## Information shown
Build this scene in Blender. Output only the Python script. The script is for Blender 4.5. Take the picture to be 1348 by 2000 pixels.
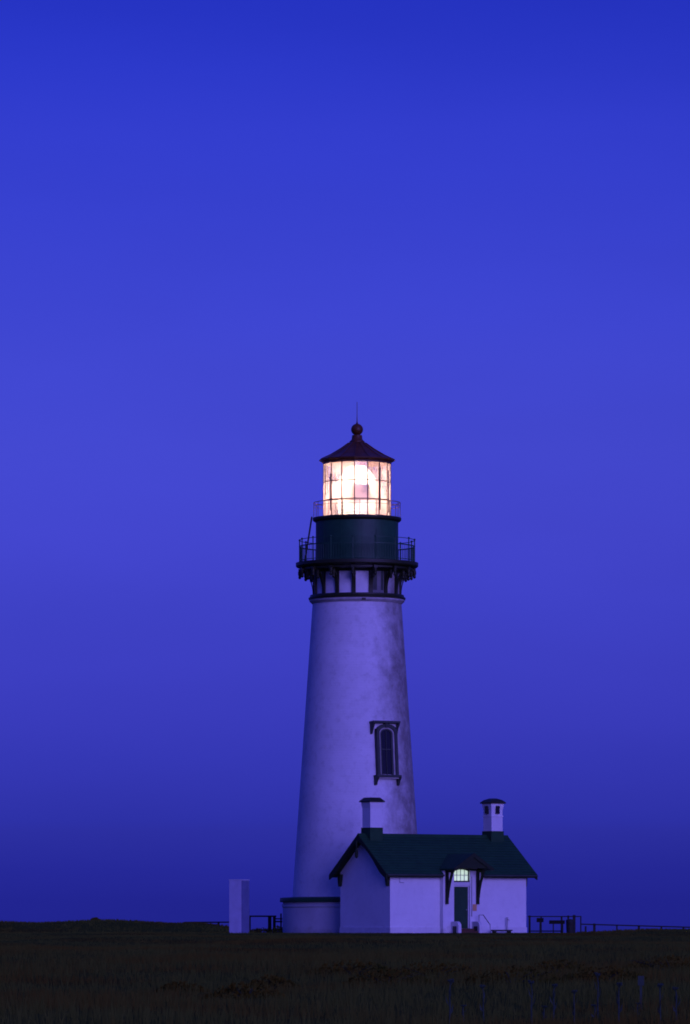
import bpy, math, random
import numpy as np
from mathutils import Vector, Matrix
R = math.radians
pi = math.pi
random.seed(7)
rng = np.random.default_rng(11)
for o in list(bpy.data.objects):
    bpy.data.objects.remove(o)
sc = bpy.context.scene
col = sc.collection

# ------------------------------------------------------------------ camera
# the lighthouse axis is the origin, +Y runs away from the camera, metres
DIST, FPX, HOR = 270.0, 9500.0, 1812.0      # distance, focal length in photo pixels, horizon row
CX, CZ = -0.668, 0.28
cam = bpy.data.cameras.new('camera')
camo = bpy.data.objects.new('camera', cam); col.objects.link(camo)
camo.location = (CX, -DIST, CZ)
camo.rotation_euler = (pi / 2, 0, 0)
cam.sensor_fit = 'VERTICAL'; cam.sensor_height = 36.0
cam.lens = 36.0 * FPX / 2000.0
cam.shift_y = (HOR - 1000.0) / 2000.0
cam.clip_start = 1.0; cam.clip_end = 60000.0
sc.camera = camo
sc.render.resolution_x, sc.render.resolution_y = 690, 1024
sc.cycles.use_denoising = True
sc.cycles.filter_width = 1.8
sc.cycles.max_bounces = 8
sc.cycles.transparent_max_bounces = 16
sc.view_settings.view_transform = 'Standard'
sc.view_settings.look = 'None'
sc.view_settings.gamma = 1.0
sc.view_settings.exposure = 0.0
sc.view_settings.use_curve_mapping = False

# ------------------------------------------------------------------ sky (dusk, sun just gone behind the camera)
GLOW_AZ, GLOW_EL = 29.0, 6.0                # the afterglow: behind the camera, a little to its right
def lin(c):
    return tuple(((v / 255) / 12.92 if v / 255 <= .04045 else ((v / 255 + .055) / 1.055) ** 2.4) for v in c)
world = bpy.data.worlds.new('World'); sc.world = world; world.use_nodes = True
nt = world.node_tree; N = nt.nodes; Lk = nt.links
bg = N['Background']
tc = N.new('ShaderNodeTexCoord')
sep = N.new('ShaderNodeSeparateXYZ'); Lk.new(tc.outputs['Generated'], sep.inputs[0])
mx = N.new('ShaderNodeMath'); mx.operation = 'MAXIMUM'; mx.inputs[1].default_value = 0.02
Lk.new(sep.outputs['Z'], mx.inputs[0])
cmb = N.new('ShaderNodeCombineXYZ')
Lk.new(sep.outputs['X'], cmb.inputs['X']); Lk.new(sep.outputs['Y'], cmb.inputs['Y']); Lk.new(mx.outputs[0], cmb.inputs['Z'])
nrm = N.new('ShaderNodeVectorMath'); nrm.operation = 'NORMALIZE'; Lk.new(cmb.outputs[0], nrm.inputs[0])
sky = N.new('ShaderNodeTexSky'); sky.sky_type = 'NISHITA'; sky.sun_disc = False
sky.sun_elevation = R(GLOW_EL); sky.sun_rotation = R(180 - GLOW_AZ)
sky.ozone_density = 6.0; sky.dust_density = 0.4; sky.air_density = 1.0
Lk.new(nrm.outputs[0], sky.inputs['Vector'])
# dusk tint by height above the horizon (earth shadow low down, deep blue above)
zc = N.new('ShaderNodeMath'); zc.operation = 'MAXIMUM'; zc.inputs[1].default_value = 0.0
Lk.new(sep.outputs['Z'], zc.inputs[0])
pw = N.new('ShaderNodeMath'); pw.operation = 'POWER'; pw.inputs[1].default_value = 0.5
Lk.new(zc.outputs[0], pw.inputs[0])
ramp = N.new('ShaderNodeValToRGB'); ramp.color_ramp.interpolation = 'LINEAR'
Lk.new(pw.outputs[0], ramp.inputs[0])
SKY_STOPS = [#SKYSTOPS
 (0.00000,(0.0935,0.0700,1.1105)),
 (0.07398,(0.1038,0.0734,1.2002)),
 (0.10858,(0.1262,0.0883,1.3522)),
 (0.14937,(0.1803,0.1250,1.5988)),
 (0.18689,(0.2558,0.1404,1.4932)),
 (0.22040,(0.3563,0.1568,1.3821)),
 (0.25355,(0.4736,0.1797,1.3147)),
 (0.28276,(0.6229,0.2039,1.2816)),
 (0.31247,(0.7476,0.2283,1.2433)),
 (0.34097,(0.7869,0.2316,1.2033)),
 (0.36987,(0.7468,0.2183,1.1667)),
 (0.40279,(0.6517,0.1955,1.1303)),
 (0.41814,(0.5255,0.1720,1.0775)),
 (0.43285,(0.4263,0.1494,1.0172)),
 (0.49186,(0.5434,0.1827,1.1143)),
 (0.58482,(0.7017,0.2318,1.2887)),
 (0.70711,(0.9324,0.3128,1.6071)),
 (0.84090,(1.2486,0.4335,2.0970)),
 (0.95200,(1.5923,0.5760,2.6690)),
 (1.00000,(1.6890,0.6417,2.8878))
]#END
els = ramp.color_ramp.elements
while len(els) > 2: els.remove(els[-1])
for i, (p, c) in enumerate(SKY_STOPS):
    e = els[i] if i < 2 else els.new(p)
    e.position = p; e.color = (c[0], c[1], c[2], 1)
mul = N.new('ShaderNodeMix'); mul.data_type = 'RGBA'; mul.blend_type = 'MULTIPLY'; mul.inputs[0].default_value = 1.0
mul.clamp_result = False
Lk.new(sky.outputs[0], mul.inputs[6]); Lk.new(ramp.outputs[0], mul.inputs[7])
# faint uneven haze, long and low
hm = N.new('ShaderNodeMapping'); hm.inputs['Scale'].default_value = (9, 9, 34); Lk.new(tc.outputs['Generated'], hm.inputs[0])
hn = N.new('ShaderNodeTexNoise'); hn.inputs['Scale'].default_value = 1.0; hn.inputs['Detail'].default_value = 5; Lk.new(hm.outputs[0], hn.inputs['Vector'])
hr_ = N.new('ShaderNodeMapRange'); hr_.inputs['From Min'].default_value = .3; hr_.inputs['From Max'].default_value = .7
hr_.inputs['To Min'].default_value = .965; hr_.inputs['To Max'].default_value = 1.035; Lk.new(hn.outputs[0], hr_.inputs['Value'])
hz_ = N.new('ShaderNodeVectorMath'); hz_.operation = 'SCALE'; Lk.new(mul.outputs[2], hz_.inputs[0]); Lk.new(hr_.outputs[0], hz_.inputs['Scale'])
Lk.new(hz_.outputs[0], bg.inputs['Color'])
bg.inputs['Strength'].default_value = 0.15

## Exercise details
Without including any pictures, reproduce the listing exactly.

## Output below
Build this scene in Blender. Output only the Python script. The script is for Blender 4.5. Take the picture to be 1348 by 2000 pixels.
import bpy, math, random
import numpy as np
from mathutils import Vector, Matrix
R = math.radians
pi = math.pi
random.seed(7)
rng = np.random.default_rng(11)
for o in list(bpy.data.objects):
    bpy.data.objects.remove(o)
sc = bpy.context.scene
col = sc.collection

# ------------------------------------------------------------------ camera
# the lighthouse axis is the origin, +Y runs away from the camera, metres
DIST, FPX, HOR = 270.0, 9500.0, 1812.0      # distance, focal length in photo pixels, horizon row
CX, CZ = -0.668, 0.28
cam = bpy.data.cameras.new('camera')
camo = bpy.data.objects.new('camera', cam); col.objects.link(camo)
camo.location = (CX, -DIST, CZ)
camo.rotation_euler = (pi / 2, 0, 0)
cam.sensor_fit = 'VERTICAL'; cam.sensor_height = 36.0
cam.lens = 36.0 * FPX / 2000.0
cam.shift_y = (HOR - 1000.0) / 2000.0
cam.clip_start = 1.0; cam.clip_end = 60000.0
sc.camera = camo
sc.render.resolution_x, sc.render.resolution_y = 690, 1024
sc.cycles.use_denoising = True
sc.cycles.filter_width = 1.8
sc.cycles.max_bounces = 8
sc.cycles.transparent_max_bounces = 16
sc.view_settings.view_transform = 'Standard'
sc.view_settings.look = 'None'
sc.view_settings.gamma = 1.0
sc.view_settings.exposure = 0.0
sc.view_settings.use_curve_mapping = False

# ------------------------------------------------------------------ sky (dusk, sun just gone behind the camera)
GLOW_AZ, GLOW_EL = 29.0, 6.0                # the afterglow: behind the camera, a little to its right
def lin(c):
    return tuple(((v / 255) / 12.92 if v / 255 <= .04045 else ((v / 255 + .055) / 1.055) ** 2.4) for v in c)
world = bpy.data.worlds.new('World'); sc.world = world; world.use_nodes = True
nt = world.node_tree; N = nt.nodes; Lk = nt.links
bg = N['Background']
tc = N.new('ShaderNodeTexCoord')
sep = N.new('ShaderNodeSeparateXYZ'); Lk.new(tc.outputs['Generated'], sep.inputs[0])
mx = N.new('ShaderNodeMath'); mx.operation = 'MAXIMUM'; mx.inputs[1].default_value = 0.02
Lk.new(sep.outputs['Z'], mx.inputs[0])
cmb = N.new('ShaderNodeCombineXYZ')
Lk.new(sep.outputs['X'], cmb.inputs['X']); Lk.new(sep.outputs['Y'], cmb.inputs['Y']); Lk.new(mx.outputs[0], cmb.inputs['Z'])
nrm = N.new('ShaderNodeVectorMath'); nrm.operation = 'NORMALIZE'; Lk.new(cmb.outputs[0], nrm.inputs[0])
sky = N.new('ShaderNodeTexSky'); sky.sky_type = 'NISHITA'; sky.sun_disc = False
sky.sun_elevation = R(GLOW_EL); sky.sun_rotation = R(180 - GLOW_AZ)
sky.ozone_density = 6.0; sky.dust_density = 0.4; sky.air_density = 1.0
Lk.new(nrm.outputs[0], sky.inputs['Vector'])
# dusk tint by height above the horizon (earth shadow low down, deep blue above)
zc = N.new('ShaderNodeMath'); zc.operation = 'MAXIMUM'; zc.inputs[1].default_value = 0.0
Lk.new(sep.outputs['Z'], zc.inputs[0])
pw = N.new('ShaderNodeMath'); pw.operation = 'POWER'; pw.inputs[1].default_value = 0.5
Lk.new(zc.outputs[0], pw.inputs[0])
ramp = N.new('ShaderNodeValToRGB'); ramp.color_ramp.interpolation = 'LINEAR'
Lk.new(pw.outputs[0], ramp.inputs[0])
SKY_STOPS = [#SKYSTOPS
 (0.00000,(0.0935,0.0700,1.1105)),
 (0.07398,(0.1038,0.0734,1.2002)),
 (0.10858,(0.1262,0.0883,1.3522)),
 (0.14937,(0.1803,0.1250,1.5988)),
 (0.18689,(0.2558,0.1404,1.4932)),
 (0.22040,(0.3563,0.1568,1.3821)),
 (0.25355,(0.4736,0.1797,1.3147)),
 (0.28276,(0.6229,0.2039,1.2816)),
 (0.31247,(0.7476,0.2283,1.2433)),
 (0.34097,(0.7869,0.2316,1.2033)),
 (0.36987,(0.7468,0.2183,1.1667)),
 (0.40279,(0.6517,0.1955,1.1303)),
 (0.41814,(0.5255,0.1720,1.0775)),
 (0.43285,(0.4263,0.1494,1.0172)),
 (0.49186,(0.5434,0.1827,1.1143)),
 (0.58482,(0.7017,0.2318,1.2887)),
 (0.70711,(0.9324,0.3128,1.6071)),
 (0.84090,(1.2486,0.4335,2.0970)),
 (0.95200,(1.5923,0.5760,2.6690)),
 (1.00000,(1.6890,0.6417,2.8878))
]#END
els = ramp.color_ramp.elements
while len(els) > 2: els.remove(els[-1])
for i, (p, c) in enumerate(SKY_STOPS):
    e = els[i] if i < 2 else els.new(p)
    e.position = p; e.color = (c[0], c[1], c[2], 1)
mul = N.new('ShaderNodeMix'); mul.data_type = 'RGBA'; mul.blend_type = 'MULTIPLY'; mul.inputs[0].default_value = 1.0
mul.clamp_result = False
Lk.new(sky.outputs[0], mul.inputs[6]); Lk.new(ramp.outputs[0], mul.inputs[7])
# faint uneven haze, long and low
hm = N.new('ShaderNodeMapping'); hm.inputs['Scale'].default_value = (9, 9, 34); Lk.new(tc.outputs['Generated'], hm.inputs[0])
hn = N.new('ShaderNodeTexNoise'); hn.inputs['Scale'].default_value = 1.0; hn.inputs['Detail'].default_value = 5; Lk.new(hm.outputs[0], hn.inputs['Vector'])
hr_ = N.new('ShaderNodeMapRange'); hr_.inputs['From Min'].default_value = .3; hr_.inputs['From Max'].default_value = .7
hr_.inputs['To Min'].default_value = .965; hr_.inputs['To Max'].default_value = 1.035; Lk.new(hn.outputs[0], hr_.inputs['Value'])
hz_ = N.new('ShaderNodeVectorMath'); hz_.operation = 'SCALE'; Lk.new(mul.outputs[2], hz_.inputs[0]); Lk.new(hr_.outputs[0], hz_.inputs['Scale'])
Lk.new(hz_.outputs[0], bg.inputs['Color'])
bg.inputs['Strength'].default_value = 0.15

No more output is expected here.